Reputation: 26730
We've recently discovered a serious bug in our software that was caused by assuming that a dynamically allocated array was initialized to zero (while it wasn't). So the problem was something like this:
int* foo = new int[1];
foo[0] += 10;
I'm now trying to estimate the impact of this since we also recently had a few changes in our environment: We started using new processing units which run a different OS (Win XP before, which are still used, now in addition to that some new units running Win 8).
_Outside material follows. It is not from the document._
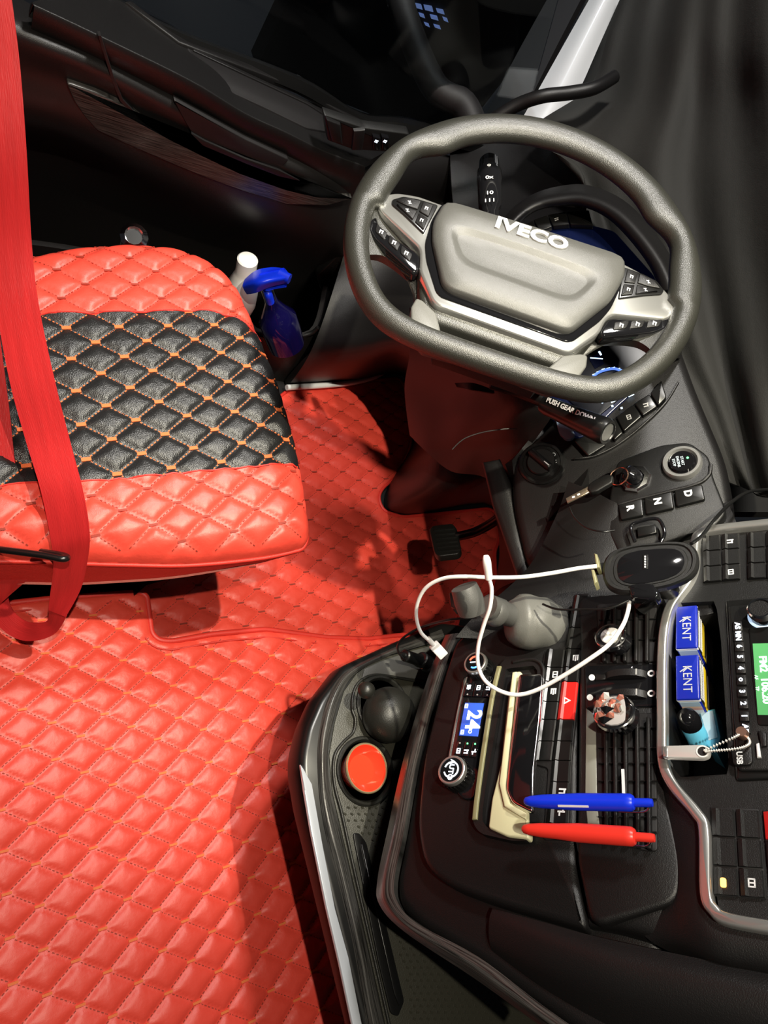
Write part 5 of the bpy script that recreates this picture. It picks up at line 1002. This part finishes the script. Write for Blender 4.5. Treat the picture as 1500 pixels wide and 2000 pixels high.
# ================================================================ phone charger mount, cables
FM = yawed(D(1272, 1100, .82), 25, 58)
pm = empty('phone_charger', D(1272, 1120, .84), 'oval black wireless phone charger mounted over the upper air vent', 'phone holder')
ov = [(1175, 1108), (1181, 1085), (1200, 1070), (1240, 1060), (1300, 1055), (1340, 1055), (1358, 1066), (1366, 1085), (1362, 1110), (1345, 1128), (1310, 1142), (1260, 1152), (1210, 1155), (1184, 1145), (1176, 1128)]
ovc = FM.hit(1272, 1104, .004); ovl = smo(resamp(FM.px(ov, .004), 80, ovc)); cl2 = [ovc] * 80
loops('pad_body', FM, [(lerp(ovl, cl2, .1), -.012), (ovl, -.008), (ovl, .0), (lerp(ovl, cl2, .05), .003), (lerp(ovl, cl2, .12), .003), (lerp(ovl, cl2, .15), .001), (lerp(ovl, cl2, .22), .001), (lerp(ovl, cl2, .24), .002), (lerp(ovl, cl2, .9), .002)], PLA, pm, ang=25)
loops('glass_face', FM, [(lerp(ovl, cl2, .3), .002), (lerp(ovl, cl2, .32), .0028), (lerp(ovl, cl2, .99), .0028)], GLO, pm)
S('logo_plate', FM, [(1255, 1083), (1266, 1083), (1265, 1111), (1255, 1111)], .0026, .0034, PLS, pm, .0002)
for j in range(5): c = FM.hit(1260, 1087 + j * 5, .0036); boxes('print_mark', [(FM.w(c[0], c[1], .0034), FM.u, FM.v, FM.n, .0022, .0016, .0002)], WHI, pm)
for q in ([(1160, 1080), (1166, 1082), (1171, 1108), (1164, 1108)], [(1154, 1112), (1160, 1112), (1166, 1136), (1160, 1140)]): S('clamp_finger', FM, q, -.006, .012, OLV, pm, .001)
S('clamp_bar', FM, [(1158, 1100), (1182, 1098), (1182, 1116), (1158, 1118)], -.01, -.003, PLS, pm, .001)
S('clamp_foot', FM, [(1225, 1142), (1250, 1136), (1276, 1138), (1290, 1158), (1284, 1170), (1232, 1166)], -.012, .004, GLO, pm, .003, r=.004)
tube('arm', [FM.P(1270, 1105, -.01), FM.P(1300, 1130, -.03), FS.P(1250, 1190, .02)], .009, PLS, pm)
lathe('arm_joint', FM.P(1300, 1132, -.035), nz(FM.u), [(.012, 0), (.014, .004), (.014, .016), (.012, .02)], PLS, pm, 24)
tube('upper_bracket', [FD.P(x, y, .012) for x, y in [(1240, 1058), (1232, 1030), (1250, 1018), (1285, 1014), (1298, 1040), (1290, 1060)]], .0025, GLO, pm)
S('bracket_plate', FD, [(1244, 1030), (1280, 1024), (1282, 1040), (1246, 1048)], .002, .007, PLS, pm, .001)
wc = empty('white_usb_cable', D(830, 1180, .9), 'white charging cable looping from the oval charger to a plug at the console', 'cable')
tube('cord', [D(1166, 1106, .835), D(1130, 1110, .84), D(1080, 1119, .845), D(1020, 1127, .85), D(960, 1128, .86), D(900, 1126, .87), D(862, 1131, .885), D(832, 1148, .9), D(816, 1176, .915), D(813, 1205, .93), D(822, 1235, .945), D(842, 1254, .955)], .0025, WHT, wc)
A, B = D(842, 1254, .955), D(862, 1276, .965)
tube('strain_relief', [A - nz(B - A) * .008, A + nz(B - A) * .006], .0034, WHT, wc, k=2)
F5 = Fr(A, nz(B - A), nz(np.cross(nz(CAM - A), nz(B - A)))); slab('plug', F5, rect(.018, 0, .024, .014), -.004, .004, WHT, wc, .001, r=.002)
wc = empty('white_phone_cable', D(940, 1260, .84), 'white phone cable with its bare tip up, hanging in a loop over the centre stack', 'cable')
tube('cord', [D(954, 1128, .80), D(960, 1150, .805), D(957, 1185, .81), D(945, 1220, .82), D(934, 1262, .83), D(934, 1300, .835), D(948, 1330, .83), D(978, 1350, .825), D(1012, 1357, .82), D(1050, 1347, .81), D(1100, 1320, .795), D(1150, 1288, .78), D(1190, 1258, .775), D(1216, 1222, .79), D(1226, 1195, .81), D(1229, 1175, .82)], .0024, WHT, wc)
tube('connector', [D(949, 1085, .79), D(951, 1100, .792), D(955, 1130, .80)], lambda t: .0028 + .0022 * math.sin(min(1, t * 1.4) * 2.2), WHT, wc)
t = tube('black_charger_cable', [D(x, y, t) for x, y, t in [(792, 1290, .99), (779, 1275, .98), (778, 1258, .97), (795, 1240, .96), (830, 1222, .95), (880, 1210, .92), (930, 1206, .9)]], .0016, PLS); tag(t, 'thin black cable curling from the power plug towards the hand brake lever', 'cable')
t = tube('black_vent_cable', [D(x, y, t) for x, y, t in [(1060, 1180, .88), (1090, 1190, .86), (1140, 1190, .84), (1190, 1188, .82), (1228, 1172, .815)]], .0014, PLS); tag(t, 'thin black cable running below the oval charger across the dash', 'cable')
t = tube('black_dash_cable', [D(x, y, t) for x, y, t in [(1350, 1062, .82), (1372, 1045, .84), (1400, 1010, .86), (1430, 980, .9), (1465, 960, .95), (1520, 955, 1.0)]], .0022, PLS); tag(t, 'thin black cable arching from the charger over the silver frame to the curtain', 'cable')
t = tube('black_key_cable', [D(x, y, t) for x, y, t in [(1112, 990, .98), (1122, 1010, .97), (1145, 1030, .95), (1175, 1038, .93), (1200, 1036, .93)]], .0012, PLS); tag(t, 'thin black wire curving on the dash beneath the ignition key', 'cable')

# ================================================================ black curtain over the windscreen side
def folds(A):
    p, q = A.shape[:2]; u = np.linspace(0, 1, p)[:, None]; v = np.linspace(0, 1, q)[None, :]
    f = .02 * np.sin(v * 15 + u * 3 + .6 * np.sin(u * 7)) + .012 * np.sin(v * 31 - u * 5 + 1) + .008 * np.sin(u * 19 + v * 8)
    n = (CAM - A); n /= np.linalg.norm(n, axis=2, keepdims=True); return A + n * (f * (.5 + v * .6))[..., None]
cu = patch('curtain', [[D(x, y, t) for x, y, t in r] for r in [
 [(1235, -60, 1.5), (1290, -60, 1.42), (1370, -60, 1.32), (1450, -60, 1.22), (1580, -60, 1.1)],
 [(1190, 60, 1.5), (1260, 60, 1.4), (1350, 60, 1.3), (1440, 80, 1.2), (1580, 80, 1.08)],
 [(1150, 170, 1.5), (1230, 190, 1.38), (1330, 200, 1.3), (1440, 200, 1.2), (1590, 200, 1.06)],
 [(1040, 255, 1.45), (1160, 300, 1.38), (1300, 330, 1.28), (1440, 330, 1.18), (1600, 330, 1.05)],
 [(1130, 330, 1.38), (1190, 430, 1.34), (1310, 460, 1.26), (1440, 460, 1.16), (1600, 460, 1.04)],
 [(1150, 450, 1.33), (1220, 540, 1.3), (1330, 570, 1.22), (1450, 580, 1.13), (1600, 580, 1.02)],
 [(1180, 550, 1.3), (1260, 650, 1.26), (1360, 690, 1.18), (1460, 700, 1.1), (1600, 700, 1.0)],
 [(1250, 640, 1.24), (1320, 740, 1.2), (1400, 800, 1.13), (1480, 820, 1.07), (1610, 820, .98)],
 [(1330, 760, 1.18), (1375, 860, 1.13), (1430, 905, 1.08), (1500, 930, 1.03), (1620, 930, .97)],
 [(1385, 890, 1.12), (1405, 930, 1.1), (1450, 952, 1.06), (1510, 975, 1.02), (1620, 990, .97)]]], CLO, None, thick=.003, disp=folds, k=9)
tag(cu, 'black fabric curtain bunched in folds along the windscreen behind the wheel', 'curtain')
There appears to be no problem with the computations running on the Win XP machines, but on Win 8 the same binaries produce gibberish. So the compiler does not initialize these arrays (these were optimized builds) but it seems like Windows XP does initialize newly allocated memory to zeros (while Windows 8 does not). Is this somewhere documented? Can I trust in this so that I can assume this problem did not affect all computations previously executed on the Win XP machines?
Upvotes: 3
Views: 123
Reputation: 179991
Zero initialization of pages new to the process happens in all Windows versions. It would be a security failure to do otherwise. However, depending on address space layout, new requests may or may not be satisfied by recycled allocations. And since Vista, address space is randomized.
But it's indeed possible that due to some event outside your control, you may have gotten a recycled memory page from new int[]
even on XP. That could even have been a page initially allocated to your process in reaction to some OS call you made, e.g. to convert an ANSI string to UTF-16 when you called MessageBoxA()
. You really can't assume that all memory that's new to you is new to your process.